Он сидит в купе с бандитами и представляется им провинциальным учителем.
На прощание они его напутствуют: «Смотри, Эдуард, учи хорошо».
А на перроне его ждут два партийных товарища, один из которых (Лимонов этого пока не знает), работает на органы правопорядка.
Это настоящая история, достойная прежнего «Дневника неудачника», роман, спрессованный в пять абзацев, стихотворение в прозе, маленькое чудо.
И вот писатель Лимонов сидел в Лефортово. И подписывает свои бумаги, воззвания, книги и статьи: «Лефортовская крепость. Камера № 24».
Так и хотелось добавить: «Спросить Лимонова».
История про дорогие автомобили
Одна моя знакомая скорбно рассказывала о своей печальной любви. Любовь прекратилась, мужчина её мечты снова вернулся в исходное положение мечты, и надежды на возврат не было.
И вот она, из последних сил сдерживая слёзы, говорила:
— Он сейчас едет по улицам в своей очень дорогой, да, очень дорогой машине… А я… Я — здесь и реву. Ну, Господи, за что мне всё это… Я же не влюблялась никогда, мне это не свойственно. А мужик-то дерьмо, и я это понимала, а теперь состояние влюблённости достало меня в самый последний момент, когда надо было праздновать День независимости от мужчин…
И вот теперь он едет в своей машине… Такой дорогой машине, да. Нет, ты не представляешь, какая охуенно дорогая у него машина. Мне от это плакать хочется, точно.
История про классификации
Среди всяко разных классификаций — самая известная классификация принадлежит Борхесу. Та самая — с животными, нарисованными тончайшей кистью, невидимыми для глаза и животными на вазе императора. И ещё чёрт знает, какими прочими зверюшками.
Но классификация эта избита, цитируется на каждом углу, и может служить только основой для пародий.

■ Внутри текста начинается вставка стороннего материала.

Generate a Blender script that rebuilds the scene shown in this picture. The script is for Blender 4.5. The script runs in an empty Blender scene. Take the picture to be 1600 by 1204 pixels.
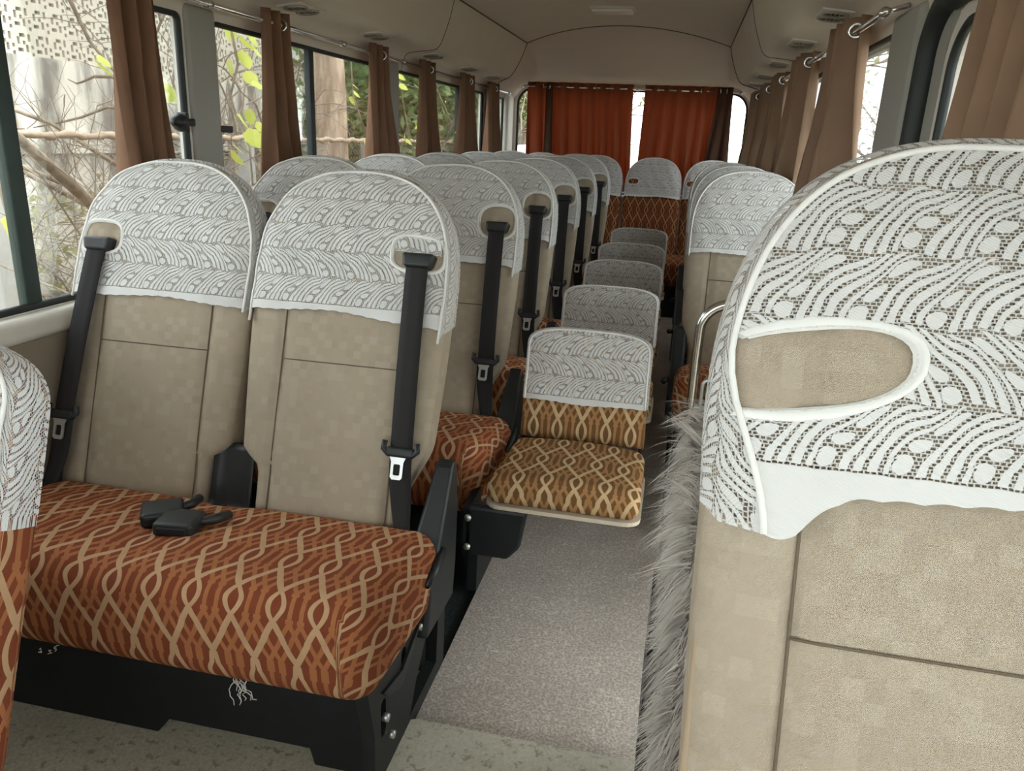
import bpy, bmesh, math, random
from mathutils import Vector, Matrix
from mathutils.geometry import delaunay_2d_cdt

random.seed(7)
SC = bpy.context.scene
COL = SC.collection
PI = math.pi

# ------------------------------------------------------------------ camera
CAMP = Vector((0.473, 0.0, 1.2))
def cam_axes():
    f = 1203.0
    Y = Vector((1073 - 800, -(228 - 602), -f)).normalized()
    r = math.radians(6.0536)
    up = Vector((math.sin(r), math.cos(r), 0))
    Z = (up - Y * up.dot(Y)).normalized()
    X = Y.cross(Z)
    return X, Y, Z
_X, _Y, _Z = cam_axes()
cd = bpy.data.cameras.new('camera')
cam = bpy.data.objects.new('camera', cd)
COL.objects.link(cam)
cd.sensor_width = 36.0
cd.lens = 36.0 * 1203.0 / 1600.0
cd.clip_start = 0.02
cam.matrix_world = Matrix(((_X[0], _X[1], _X[2], CAMP[0]), (_Y[0], _Y[1], _Y[2], CAMP[1]), (_Z[0], _Z[1], _Z[2], CAMP[2]), (0, 0, 0, 1)))
SC.camera = cam

# ------------------------------------------------------------------ light
w = bpy.data.worlds.new('overcast_sky')
SC.world = w
w.use_nodes = True
bg = w.node_tree.nodes['Background']
bg.inputs[0].default_value = (0.93, 0.965, 1.0, 1)
bg.inputs[1].default_value = 3.6
sd = bpy.data.lights.new('sun', 'SUN')
sd.energy = 3.2
sd.angle = math.radians(8)
sd.color = (1.0, 0.93, 0.82)
sun = bpy.data.objects.new('sun', sd)
COL.objects.link(sun)
sun.rotation_euler = (math.radians(-10), math.radians(15), 0)     # high, from the right-hand side of the bus
SC.view_settings.view_transform = 'Standard'
SC.view_settings.look = 'None'
SC.view_settings.gamma = 1.0
SC.view_settings.use_curve_mapping = False
SC.view_settings.exposure = 0.92
SC.cycles.diffuse_bounces = 6
SC.cycles.transparent_max_bounces = 24

# ------------------------------------------------------------------ node helpers
class V:
    nt = None
    def __init__(s, k): s.k = k
    @staticmethod
    def op(o, *a, clamp=False):
        n = V.nt.nodes.new('ShaderNodeMath'); n.operation = o; n.use_clamp = clamp
        for i, x in enumerate(a):
            if isinstance(x, V): x = x.k
            if isinstance(x, (int, float)): n.inputs[i].default_value = x
            else: V.nt.links.new(x, n.inputs[i])
        return V(n.outputs[0])
    def __add__(s, o): return V.op('ADD', s, o)
    __radd__ = __add__
    def __sub__(s, o): return V.op('SUBTRACT', s, o)
    def __rsub__(s, o): return V.op('SUBTRACT', o, s)
    def __mul__(s, o): return V.op('MULTIPLY', s, o)
    __rmul__ = __mul__
    def __truediv__(s, o): return V.op('DIVIDE', s, o)
    def lt(s, o): return V.op('LESS_THAN', s, o)
    def gt(s, o): return V.op('GREATER_THAN', s, o)
    def abs(s): return V.op('ABSOLUTE', s)
    def fr(s): return V.op('FRACT', s)
    def fl(s): return V.op('FLOOR', s)
    def sin(s): return V.op('SINE', s)
    def sqrt(s): return V.op('SQRT', s)
    def mx(s, o): return V.op('MAXIMUM', s, o)
    def mn(s, o): return V.op('MINIMUM', s, o)
    def pw(s, o): return V.op('POWER', s, o)
    def ss(s, a, b):
        n = V.nt.nodes.new('ShaderNodeMapRange'); n.interpolation_type = 'SMOOTHSTEP'
        V.nt.links.new(s.k, n.inputs[0]); n.inputs[1].default_value = a; n.inputs[2].default_value = b
        return V(n.outputs[0])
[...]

Когда я сказал это писателю Колосу, то он внимательно посмотрел на меня, видимо взвешивая, достроен я ли лишнего сакрального знания, и рассказал свою историю. История эта была давняя и посвящена она была тому, как писатель Колос стоял, недвижим, полчаса в одном почтовом отделении, что было затеряно в бескрайних просторах страны на четыре буквы.
Там, в этом почтовом отделении, среди прочих надписей, правил и указующих сведений висела жестяная эмалированная табличка, на которой белыми буквами по синей эмали было написано:
«Грузы делятся на:- грузы делимые- грузы неделимые, — и живых пчёл».
Вот это круче, чем вся латиноамериканская мудрость, тропические дожди, перелитые на русскую землю и тропки, расходящиеся среди совхозной пашни. Всё маразм, кроме пчёл.
Кроме пчёл, и, конечно наших неделимых и делимых грузов.
История про Чингиза Айтматова
Я пошёл глядеть на Чингиза Айтматова, заготовив за пазухой вопрос для него.
У меня было странное, смутное отношение к этому человеку, потому что я не мог его для себя назвать писателем. Он для меня был, как писали в энциклопедиях через запятую — «писатель, общественный деятель».
И правда, был он аккуратен, вполне чиновного вида и в кармане его булькал мобильный телефон. Телефон был похож на умирающую рыбу — понятно, что его не отключат, но и говорить по нему никто не собирался.